Foreign Minister Yang Jeichi replied bluntly that China was sovereign over the territories, and government media mouthpiece Xinhua warned the U.S. that “strategic miscalculations about a rising power could well lead to confrontations and even bloody conflicts, like the war between ancient Athens and Sparta. To avoid such a catastrophic scenario, Washington has to change its obsolete and doubt-ridden thinking pattern and cooperate with Beijing to settle their differences.”

China sees these waters through a prism of increasing confidence based on geographical proximity; the weakness of, and competition among, the other territorial claimants; decreasing U.S. Navy capabilities due to draconian budget reductions; President Obama’s diffidence in protecting U.S. interests abroad; and, for most Americans, the uninspiring abstractness of “freedom of the seas.”

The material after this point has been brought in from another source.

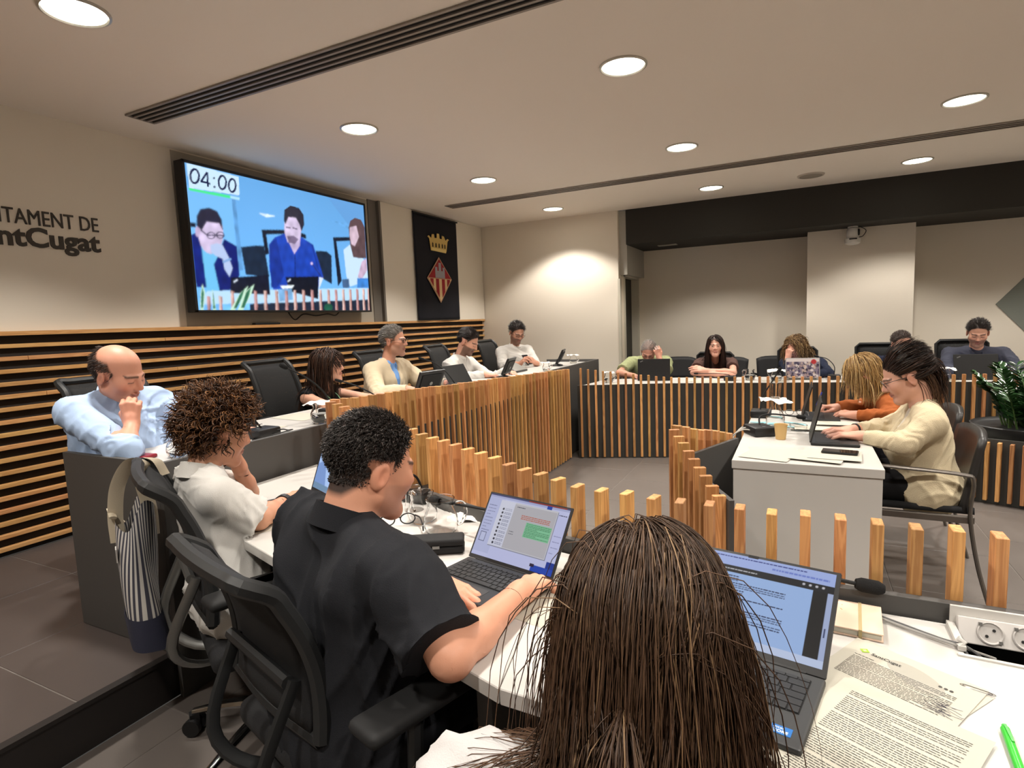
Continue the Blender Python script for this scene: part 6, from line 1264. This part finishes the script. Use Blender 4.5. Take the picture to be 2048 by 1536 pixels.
# 9 man in navy suit
i = person('man with glasses in a navy suit half hidden at the far desk', (.90, 7.0), -88, (.888, 6.72, 1.045), -74, 12, 3, sw=.19, g=1.05, nb=(.885, 6.80, .885), skin=lin(206, 154, 132), L=dict(w=(1.05, 6.45, .775), f=(-.4, -.8, 0)), R=dict(w=(.75, 6.42, .775), f=(.4, -.8, 0)), face_o=dict(scalp=lin(40, 32, 28), brow=lin(44, 34, 30)),
    tops=[dict(name='shirt', mat='shirt_pale_blue', col=lin(190, 206, 226), sleeve='bare', inf=.003, collar=dict(r=.060, hgt=.032)), dict(name='jacket', mat='jacket_navy', col=lin(26, 30, 48), inf=.016, sleeve='long', vneck=(.28, .048), fold=.005)], legs=(26, 30, 46))
add_hair(i, dict(SH, n=1600, len=(.018, .032), comb=comb_back, lift=.25, cols=[lin(44, 34, 30), lin(64, 50, 42)]), 13); add_glasses(i, glsB, .0018)
# 10 man in dark grey shirt
i = person('dark haired man with moustache in a dark grey shirt', (1.50, 7.05), -88, (1.482, 6.74, 1.138), -98, 24, -2, sw=.205, g=1.06, nb=(1.495, 6.83, .965), R=dict(w=(1.32, 6.52, .775), e=(1.24, 6.66, .79), f=(.4, -.8, 0)), L=dict(w=(1.68, 6.55, .775), e=(1.77, 6.66, .79), f=(-.4, -.8, 0)), skin=lin(200, 150, 126),
    face_o=dict(scalp=BLK, brow=BLK, beard=(lin(90, 70, 60), .55), eyes='shut'), tops=[dict(mat='shirt_charcoal', col=lin(62, 64, 76), sleeve='long', inf=.010, fold=.006, fsc=22, collar=COL)], legs=(40, 42, 50))
add_hair(i, dict(SH, n=2000, len=(.025, .045), comb=comb_back, lift=.35, cols=[lin(28, 24, 22), lin(46, 38, 34)]), 14)
# 11 woman in orange
i = person('woman with a blond bob in an orange sweater writing at the white table', (.60, 4.14), 178, (.352, 4.10, 1.0), 176, 32, 4, am=.86, sw=.165, g=.98, bust=True, nb=(.47, 4.11, .865), R=dict(w=(.215, 4.20, .775), e=(.40, 4.32, .78), f=(-.9, -.45, .1), u=(.1, .1, 1), pose='soft'), L=dict(w=(.305, 3.92, .775), e=(.48, 3.86, .775), f=(-.8, .6, 0), u=(0, -.3, 1), pose='rest'),
    skin=lin(206, 152, 128), hs=.97, jaw=.95, face_o=dict(scalp=lin(150, 118, 70), eyes='shut'), tops=[dict(name='sweater', mat='sweater_orange', col=lin(164, 90, 46), sleeve='long', inf=.008, fold=.005, hem=True)], legs=(34, 34, 40))
add_hair(i, dict(n=1500, len=(.20, .25), comb=comb_part(.015, .1, .4, .8), lift=.4, mess=.08, rad=.0023, seg=12, stick=6, thick=.016, clear=True, grav=.24, cols=[lin(190, 154, 100), lin(152, 118, 72), lin(216, 184, 132), lin(120, 92, 58)], cw=[4, 3, 3, 2], lenfn=lambda p: np.where(p[:, 1] > .045, .72, 1.0)), 15); add_glasses(i, glsM, .0012)
# 12 woman in cream
i = person('woman with a dark ponytail in a cream jacket typing at the white table', (.56, 3.40), 180, (.468, 3.38, 1.060), 179, 24, 0, am=.86, sw=.17, g=1.0, bust=True, nb=(.545, 3.37, .905), L=dict(e=(.44, 3.15, .77), w=(.275, 3.27, .775), f=(-.95, .12, -.02), u=(.1, 0, 1), pose='type'), R=dict(w=(.255, 3.43, .775), e=(.43, 3.56, .77), f=(-.95, -.15, -.02), u=(.1, 0, 1), pose='type'),
    skin=lin(210, 160, 138), hs=.97, jaw=.94, nose=1.05, hres=.0042, xres=.0042, cres=.0078, face_o=dict(scalp=lin(36, 25, 20), eyes='open', lip=(.40, .12, .12)), tops=[dict(name='blouse', mat='blouse_white', col=lin(220, 212, 198), sleeve='bare', inf=.002), dict(name='jacket', mat='jacket_cream', col=lin(208, 193, 162), inf=.012, sleeve='long', cuff=.16, fold=.0045, fsc=18, hem=True, vneck=(.26, .035), bump=.6, bsc=260)], legs=(22, 22, 24), shoe=(120, 60, 110))
add_hair(i, dict(n=2000, len=(.135, .150), lenfn=lambda p: np.linalg.norm(p-np.array([0, -.125, .035]), axis=1)/.145+.02, comb=lambda p, rs: np.stack([-p[:, 0]*.5, -np.ones(len(p)), .25-np.clip(.1-p[:, 2], -1, 1)*.0], 1), lift=.12, mess=.06, rad=.0019, seg=8, thick=.009, grav=.0, target=(0, -.125, .035), pull=.25, nape=.02, cols=[lin(44, 30, 24), lin(66, 46, 36), lin(30, 21, 18)]), 16)
add_hair(i, dict(n=300, len=(.12, .22), comb=(0, -1, -.5), lift=.15, mess=.09, rad=.0016, seg=12, thick=.02, grav=.24, curl=(.006, 60), cols=[lin(56, 38, 28), lin(84, 58, 42), lin(36, 25, 20)], lenfn=lambda p: np.where((p[:, 1] < -.088) & (p[:, 2] > .0) & (p[:, 2] < .065), 1.0, .02)), 17, name='ponytail')
add_hair(i, dict(n=110, len=(.16, .24), comb=comb_part(0, .2, .8), lift=.3, mess=.15, rad=.0014, seg=12, thick=.02, grav=.25, nape=.0, cols=[lin(66, 46, 34), lin(96, 70, 50)], lenfn=lambda p: np.where((p[:, 1] < -.02) & (p[:, 2] < .02), 1.0, .05)), 18, name='loose_strands'); add_glasses(i, glsB, .0017)
W = i['arms']['R'][2]; E_ = i['arms']['R'][1]; d = nrm(W-E_); MB().tube([tuple(W-d*.018), tuple(W-d*.008)], .033, 16).build('wristband', M_blackm, i['t'])
# 13 curly haired person in white
i = person('person with curly brown hair in a white polo shirt resting the chin', (-1.70, 1.23), 68, (-1.772, 1.285, 1.072), 74, 14, 4, am=.86, sw=.155, g=.88, nb=(-1.775, 1.215, .935), hres=.0044, xres=.0038, cres=.0072, L=dict(e=(-1.885, 1.47, .79), w=(-1.815, 1.385, .925), f=(.0, -.3, 1), u=(.5, .8, .2), pose='fist'), R=dict(e=(-1.585, 1.265, .79), w=(-1.655, 1.445, .79), f=(-.25, .95, -.03), u=(0, 0, 1), pose='flat'),
    skin=lin(204, 150, 120), hs=.97, jaw=.95, face_o=dict(scalp=lin(52, 34, 24)), tops=[dict(name='polo_shirt', mat='polo_white', col=lin(206, 203, 198), sleeve='short', slen=.86, loose=.008, inf=.007, fold=.006, fsc=24, hem=True, collar=dict(r=.060, hgt=.034))], legs=(120, 116, 112))
add_hair(i, dict(n=2000, len=(.045, .075), comb=lambda p, rs: np.stack([p[:, 0]*5+rs.normal(size=len(p))*.3, -.3-p[:, 1]*3, .1-np.clip(.06-p[:, 2], 0, .2)*6], 1), lift=.5, mess=.3, rad=.0023, seg=12, thick=.020, grav=.13, curl=(.008, 140), cols=[lin(98, 64, 38), lin(70, 44, 28), lin(128, 88, 54), lin(46, 30, 21)], cw=[4, 4, 2, 2], sides=3, nape=-.005), 19)
W = i['arms']['R'][2]; d = nrm(i['arms']['R'][1]-W); MB().tube([tuple(W+d*.012), tuple(W+d*.034)], .031, 16).build('smart_band', M_black, i['t'])
# 14 man in dark polo
i = person('dark haired man in a black polo shirt typing on the chat laptop', (-.945, .985), 70, (-.925, 1.068, 1.070), 66, 14, 0, sw=.225, g=1.24, belly=.5, nb=(-.95, .995, .945), hres=.0032, xres=.0034, cres=.007, seat=.47, R=dict(e=(-.575, .845, .785), w=(-.56, 1.12, .79), f=(.03, 1, -.12), u=(-.1, 0, 1), pose='rest'), L=dict(e=(-1.06, 1.20, .80), w=(-.79, 1.115, .785), f=(.9, -.25, -.15), u=(0, 0, 1), pose='flat'),
    skin=lin(208, 150, 122), hs=1.04, nk=1.22, jaw=1.12, nose=1.0, face_o=dict(scalp=lin(34, 30, 29), recede=.010, brow=lin(36, 30, 28), beard=(lin(150, 118, 104), .35), eyes='shut'), tops=[dict(name='polo_shirt', mat='polo_black', col=lin(30, 31, 35), sleeve='short', slen=.86, loose=.014, inf=.010, fold=.008, fsc=16, hem=True, collar=dict(r=.070, hgt=.036))], legs=(24, 24, 28))
add_hair(i, dict(n=5600, recede=.014, len=(.014, .024), comb=comb_short, lift=.20, mess=.22, rad=.0011, seg=5, thick=.005, grav=.04, curl=(.0022, 420), cols=[lin(40, 36, 34), lin(58, 52, 49), lin(86, 79, 75)], cw=[5, 4, 2], nape=-.012, lenfn=lambda p: np.clip((p[:, 2]+.03)/.10, .28, 1)), 20)
# 15 woman in the foreground
i = person('woman with very long brown hair in a white top seen from behind', (-.15, .40), 92, (-.146, .592, 1.050), 92, 16, 0, am=.86, sw=.17, g=.98, nb=(-.15, .515, .915), hres=.006, cres=.009, skin=lin(206, 156, 134), hs=1.0, face_o=dict(scalp=lin(58, 42, 34)), R=dict(w=(-.09, .74, .69), e=(.06, .56, .70), f=(-.1, 1, -.1), pose='rest'), L=dict(w=(-.20, .74, .69), e=(-.37, .58, .72), f=(.1, 1, -.1), pose='type'),
    tops=[dict(name='top', mat='top_white', col=lin(206, 203, 202), sleeve='short', slen=.9, inf=.010, loose=.010, fold=.005, hem=True)], legs=(40, 44, 60))
add_hair(i, dict(n=5600, var=.12, len=(.42, .58), comb=comb_part(-.018, .45, .35, .9), lift=.14, mess=.05, rad=.00072, seg=17, stick=7, thick=.014, grav=.22, wander=.010, curl=(.0030, 26), cols=[lin(78, 59, 46), lin(64, 48, 38), lin(98, 75, 57), lin(134, 107, 79)], cw=[5, 5, 3, .6], tip=(lin(112, 76, 50), .5)), 21)
add_hair(i, dict(n=70, len=(.30, .46), comb=comb_part(-.018, .3, .3, 1.0), lift=.3, mess=.10, rad=.00045, seg=24, stick=11, thick=.020, grav=.20, wander=.03, curl=(.007, 30), cols=[lin(110, 80, 54), lin(84, 60, 44)]), 22, name='stray_hair')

China’s goal is to split the seams, pitting Vietnam against the Philippines; isolating Japan; neutralizing Taiwan, and otherwise sowing discord among its competitors. The more intra-Asean disputes we can eliminate, the greater the potential for a common position. This pragmatic diplomatic strategy of resolving non-Chinese competing claims hardly guarantees positive results, but it beats repeating academic mantras about international law. (Taiwan could also help politically by renouncing China’s outlandish claims to disputed territories.)

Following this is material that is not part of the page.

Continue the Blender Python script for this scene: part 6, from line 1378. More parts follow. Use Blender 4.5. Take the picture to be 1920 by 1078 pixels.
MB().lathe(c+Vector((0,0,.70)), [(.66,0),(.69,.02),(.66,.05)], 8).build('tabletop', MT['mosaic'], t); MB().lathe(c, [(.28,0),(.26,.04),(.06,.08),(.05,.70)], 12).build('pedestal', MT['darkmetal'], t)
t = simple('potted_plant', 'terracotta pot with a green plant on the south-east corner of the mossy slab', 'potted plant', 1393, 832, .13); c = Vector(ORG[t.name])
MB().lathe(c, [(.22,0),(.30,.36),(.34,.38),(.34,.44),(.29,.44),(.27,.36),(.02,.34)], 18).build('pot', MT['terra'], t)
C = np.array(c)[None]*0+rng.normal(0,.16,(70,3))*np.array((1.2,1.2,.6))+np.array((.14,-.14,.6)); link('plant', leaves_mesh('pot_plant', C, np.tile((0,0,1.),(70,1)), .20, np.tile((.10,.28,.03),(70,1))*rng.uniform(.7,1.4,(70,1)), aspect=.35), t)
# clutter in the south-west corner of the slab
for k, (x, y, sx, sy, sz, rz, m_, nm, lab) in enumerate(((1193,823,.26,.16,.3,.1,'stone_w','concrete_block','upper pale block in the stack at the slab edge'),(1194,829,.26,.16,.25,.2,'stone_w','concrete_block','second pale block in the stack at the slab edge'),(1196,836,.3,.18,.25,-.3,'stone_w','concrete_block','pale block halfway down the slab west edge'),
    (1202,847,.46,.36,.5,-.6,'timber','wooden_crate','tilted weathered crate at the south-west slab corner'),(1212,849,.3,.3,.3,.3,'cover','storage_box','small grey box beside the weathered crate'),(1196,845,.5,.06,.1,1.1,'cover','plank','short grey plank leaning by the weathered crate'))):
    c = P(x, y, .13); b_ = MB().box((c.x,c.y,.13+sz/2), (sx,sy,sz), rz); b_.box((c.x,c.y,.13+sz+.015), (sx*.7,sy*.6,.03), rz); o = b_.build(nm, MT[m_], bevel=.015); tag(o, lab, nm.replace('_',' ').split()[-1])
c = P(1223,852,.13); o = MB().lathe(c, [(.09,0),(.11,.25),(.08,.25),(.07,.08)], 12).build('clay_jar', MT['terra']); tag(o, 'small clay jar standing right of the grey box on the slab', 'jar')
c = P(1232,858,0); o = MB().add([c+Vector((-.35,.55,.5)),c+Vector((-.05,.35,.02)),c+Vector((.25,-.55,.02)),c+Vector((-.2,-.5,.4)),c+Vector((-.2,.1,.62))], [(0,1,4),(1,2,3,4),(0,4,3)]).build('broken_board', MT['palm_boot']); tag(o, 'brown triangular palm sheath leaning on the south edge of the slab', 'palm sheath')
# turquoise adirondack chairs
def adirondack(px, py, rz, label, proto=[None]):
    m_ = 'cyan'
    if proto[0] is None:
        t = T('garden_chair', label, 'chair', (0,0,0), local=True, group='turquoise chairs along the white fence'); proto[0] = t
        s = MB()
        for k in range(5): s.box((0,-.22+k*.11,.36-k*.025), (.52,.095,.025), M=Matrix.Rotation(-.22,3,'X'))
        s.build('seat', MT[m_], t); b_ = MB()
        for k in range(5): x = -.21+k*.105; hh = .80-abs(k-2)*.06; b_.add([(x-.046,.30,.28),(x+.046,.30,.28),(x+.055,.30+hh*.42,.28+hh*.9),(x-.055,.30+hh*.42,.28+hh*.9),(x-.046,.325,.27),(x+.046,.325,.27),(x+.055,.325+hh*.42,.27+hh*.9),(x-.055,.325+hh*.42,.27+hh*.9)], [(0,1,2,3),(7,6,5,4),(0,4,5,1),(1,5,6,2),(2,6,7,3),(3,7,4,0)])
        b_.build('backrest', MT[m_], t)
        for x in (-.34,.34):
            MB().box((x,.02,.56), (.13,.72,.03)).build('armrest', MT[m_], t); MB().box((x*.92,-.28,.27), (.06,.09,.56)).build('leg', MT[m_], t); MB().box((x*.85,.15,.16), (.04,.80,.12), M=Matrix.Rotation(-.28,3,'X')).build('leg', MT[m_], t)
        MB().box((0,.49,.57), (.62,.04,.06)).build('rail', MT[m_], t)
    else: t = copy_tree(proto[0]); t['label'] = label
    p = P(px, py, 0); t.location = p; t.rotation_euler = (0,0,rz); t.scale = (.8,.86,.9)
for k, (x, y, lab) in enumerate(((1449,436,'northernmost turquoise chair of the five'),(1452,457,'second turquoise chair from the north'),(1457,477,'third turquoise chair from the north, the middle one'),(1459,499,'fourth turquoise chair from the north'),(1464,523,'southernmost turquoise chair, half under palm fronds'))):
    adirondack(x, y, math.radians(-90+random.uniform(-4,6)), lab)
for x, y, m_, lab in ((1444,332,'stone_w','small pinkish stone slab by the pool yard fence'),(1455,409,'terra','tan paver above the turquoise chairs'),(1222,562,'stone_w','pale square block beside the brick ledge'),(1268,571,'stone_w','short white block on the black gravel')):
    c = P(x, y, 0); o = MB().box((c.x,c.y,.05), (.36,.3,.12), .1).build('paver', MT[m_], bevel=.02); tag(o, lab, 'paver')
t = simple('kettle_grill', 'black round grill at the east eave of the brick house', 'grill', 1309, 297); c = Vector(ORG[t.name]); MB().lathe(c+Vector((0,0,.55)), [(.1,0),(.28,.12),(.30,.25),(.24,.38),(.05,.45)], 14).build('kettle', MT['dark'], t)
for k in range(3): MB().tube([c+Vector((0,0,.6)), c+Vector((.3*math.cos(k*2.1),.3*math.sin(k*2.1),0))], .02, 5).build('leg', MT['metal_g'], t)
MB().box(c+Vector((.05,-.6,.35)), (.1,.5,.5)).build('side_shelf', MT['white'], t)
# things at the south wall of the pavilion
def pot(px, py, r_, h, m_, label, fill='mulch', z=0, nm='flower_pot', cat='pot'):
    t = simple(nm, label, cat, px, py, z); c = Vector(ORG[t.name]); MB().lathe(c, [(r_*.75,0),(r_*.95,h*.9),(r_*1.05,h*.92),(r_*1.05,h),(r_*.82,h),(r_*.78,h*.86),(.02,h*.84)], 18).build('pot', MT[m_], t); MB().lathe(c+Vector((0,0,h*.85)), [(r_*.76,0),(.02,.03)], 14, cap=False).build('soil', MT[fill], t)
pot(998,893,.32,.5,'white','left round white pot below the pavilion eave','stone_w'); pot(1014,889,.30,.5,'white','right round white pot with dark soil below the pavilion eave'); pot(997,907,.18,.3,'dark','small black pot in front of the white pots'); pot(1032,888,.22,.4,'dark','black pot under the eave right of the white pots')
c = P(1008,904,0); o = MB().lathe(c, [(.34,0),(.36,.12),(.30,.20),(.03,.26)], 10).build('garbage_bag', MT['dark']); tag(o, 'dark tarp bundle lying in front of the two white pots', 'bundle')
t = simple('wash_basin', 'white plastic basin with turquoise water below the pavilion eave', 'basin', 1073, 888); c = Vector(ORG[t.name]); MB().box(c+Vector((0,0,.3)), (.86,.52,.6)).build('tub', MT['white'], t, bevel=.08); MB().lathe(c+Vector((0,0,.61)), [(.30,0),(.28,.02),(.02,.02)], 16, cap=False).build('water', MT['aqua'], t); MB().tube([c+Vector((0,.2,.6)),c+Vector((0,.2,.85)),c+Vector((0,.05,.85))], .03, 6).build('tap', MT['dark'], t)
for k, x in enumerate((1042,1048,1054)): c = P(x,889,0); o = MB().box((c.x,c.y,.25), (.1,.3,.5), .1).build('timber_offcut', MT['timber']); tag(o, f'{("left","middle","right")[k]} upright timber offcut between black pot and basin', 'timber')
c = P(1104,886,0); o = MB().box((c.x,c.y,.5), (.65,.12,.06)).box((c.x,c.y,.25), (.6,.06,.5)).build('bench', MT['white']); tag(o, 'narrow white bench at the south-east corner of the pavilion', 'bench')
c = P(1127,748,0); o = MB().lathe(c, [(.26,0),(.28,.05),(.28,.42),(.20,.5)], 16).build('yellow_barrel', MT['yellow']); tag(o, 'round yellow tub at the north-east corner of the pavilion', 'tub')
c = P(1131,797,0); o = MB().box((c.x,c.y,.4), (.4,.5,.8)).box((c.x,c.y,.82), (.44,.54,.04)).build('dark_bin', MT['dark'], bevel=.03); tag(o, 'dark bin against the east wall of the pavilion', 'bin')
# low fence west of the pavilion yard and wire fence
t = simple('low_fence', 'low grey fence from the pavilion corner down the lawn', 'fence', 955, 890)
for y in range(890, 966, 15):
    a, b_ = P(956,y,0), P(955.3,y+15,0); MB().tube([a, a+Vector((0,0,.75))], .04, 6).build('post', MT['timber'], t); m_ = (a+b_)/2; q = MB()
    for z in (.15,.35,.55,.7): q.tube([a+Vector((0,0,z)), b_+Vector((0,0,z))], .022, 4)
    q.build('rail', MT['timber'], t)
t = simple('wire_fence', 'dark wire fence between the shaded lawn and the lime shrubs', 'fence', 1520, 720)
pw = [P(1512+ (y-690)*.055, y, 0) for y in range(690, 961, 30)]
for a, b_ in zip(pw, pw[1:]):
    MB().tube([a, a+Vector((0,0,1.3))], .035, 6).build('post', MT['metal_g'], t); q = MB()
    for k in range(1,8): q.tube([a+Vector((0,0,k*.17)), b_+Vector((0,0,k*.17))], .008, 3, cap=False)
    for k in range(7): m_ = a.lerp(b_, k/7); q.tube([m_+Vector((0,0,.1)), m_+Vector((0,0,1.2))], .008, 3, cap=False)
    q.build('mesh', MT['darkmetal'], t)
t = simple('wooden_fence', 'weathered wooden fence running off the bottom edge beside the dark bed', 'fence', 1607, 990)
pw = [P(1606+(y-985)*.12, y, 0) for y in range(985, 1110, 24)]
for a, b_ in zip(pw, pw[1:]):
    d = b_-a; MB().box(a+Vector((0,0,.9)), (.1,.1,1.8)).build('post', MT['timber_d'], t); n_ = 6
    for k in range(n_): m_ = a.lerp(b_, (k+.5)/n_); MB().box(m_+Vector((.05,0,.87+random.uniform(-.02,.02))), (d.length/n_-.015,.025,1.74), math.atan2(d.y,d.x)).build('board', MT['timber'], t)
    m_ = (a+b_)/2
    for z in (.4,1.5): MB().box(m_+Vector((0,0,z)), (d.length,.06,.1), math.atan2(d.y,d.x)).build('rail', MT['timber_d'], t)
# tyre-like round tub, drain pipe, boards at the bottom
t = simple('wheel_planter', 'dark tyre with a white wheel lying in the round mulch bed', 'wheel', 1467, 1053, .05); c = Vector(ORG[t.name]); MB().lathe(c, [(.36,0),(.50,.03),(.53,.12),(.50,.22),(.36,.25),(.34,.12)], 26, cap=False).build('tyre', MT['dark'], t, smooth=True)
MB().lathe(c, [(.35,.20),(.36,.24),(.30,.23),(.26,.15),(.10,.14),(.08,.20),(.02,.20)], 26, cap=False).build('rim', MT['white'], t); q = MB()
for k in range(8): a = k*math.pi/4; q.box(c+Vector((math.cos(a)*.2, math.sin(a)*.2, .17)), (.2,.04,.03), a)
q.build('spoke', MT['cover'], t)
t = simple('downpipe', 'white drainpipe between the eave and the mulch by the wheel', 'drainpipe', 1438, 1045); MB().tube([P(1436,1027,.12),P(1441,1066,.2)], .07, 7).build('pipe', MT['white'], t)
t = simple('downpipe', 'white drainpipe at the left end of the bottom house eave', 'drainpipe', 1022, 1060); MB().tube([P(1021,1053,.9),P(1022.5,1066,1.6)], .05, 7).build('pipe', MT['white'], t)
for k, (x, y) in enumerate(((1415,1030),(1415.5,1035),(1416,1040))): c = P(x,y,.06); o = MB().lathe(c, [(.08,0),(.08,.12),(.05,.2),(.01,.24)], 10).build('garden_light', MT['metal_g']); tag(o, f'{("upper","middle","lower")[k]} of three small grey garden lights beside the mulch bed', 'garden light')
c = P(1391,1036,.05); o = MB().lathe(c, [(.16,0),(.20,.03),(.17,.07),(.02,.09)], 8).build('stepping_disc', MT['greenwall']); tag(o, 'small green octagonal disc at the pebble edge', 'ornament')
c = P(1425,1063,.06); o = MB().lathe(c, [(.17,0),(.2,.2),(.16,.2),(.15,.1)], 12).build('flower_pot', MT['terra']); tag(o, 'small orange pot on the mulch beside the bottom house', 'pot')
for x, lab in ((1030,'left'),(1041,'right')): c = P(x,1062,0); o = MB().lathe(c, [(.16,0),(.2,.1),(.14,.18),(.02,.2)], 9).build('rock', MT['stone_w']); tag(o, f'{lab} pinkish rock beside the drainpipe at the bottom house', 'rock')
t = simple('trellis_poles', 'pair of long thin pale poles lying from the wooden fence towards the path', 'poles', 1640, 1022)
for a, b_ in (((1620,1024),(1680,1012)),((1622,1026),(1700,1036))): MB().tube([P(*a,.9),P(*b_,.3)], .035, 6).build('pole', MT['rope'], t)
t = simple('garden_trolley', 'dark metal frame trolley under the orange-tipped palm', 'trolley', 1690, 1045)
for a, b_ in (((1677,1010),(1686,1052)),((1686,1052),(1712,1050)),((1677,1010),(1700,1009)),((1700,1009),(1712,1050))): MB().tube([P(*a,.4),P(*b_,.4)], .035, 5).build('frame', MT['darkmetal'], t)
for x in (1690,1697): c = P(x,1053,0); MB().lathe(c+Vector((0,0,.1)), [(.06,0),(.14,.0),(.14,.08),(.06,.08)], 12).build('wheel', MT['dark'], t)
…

China has sent two patrol ships to the region, which reached the waters around the disputed islands Tuesday, according to the Los Angeles Times:

The official New China News Agency said the two patrol boats were sent to “assert the country’s sovereignty” over the islands, known as Diaoyu in China and Senkaku in Japan.

The paramilitary ships are operated by the China Marine Surveillance, the country’s coast guard. State media said the maritime agency had “drafted an action plan for safeguarding the sovereignty and would take actions pending the development of the situation.”

The Japanese government has said it will mobilize the coast guard once the Chinese ships reach the disputed islands.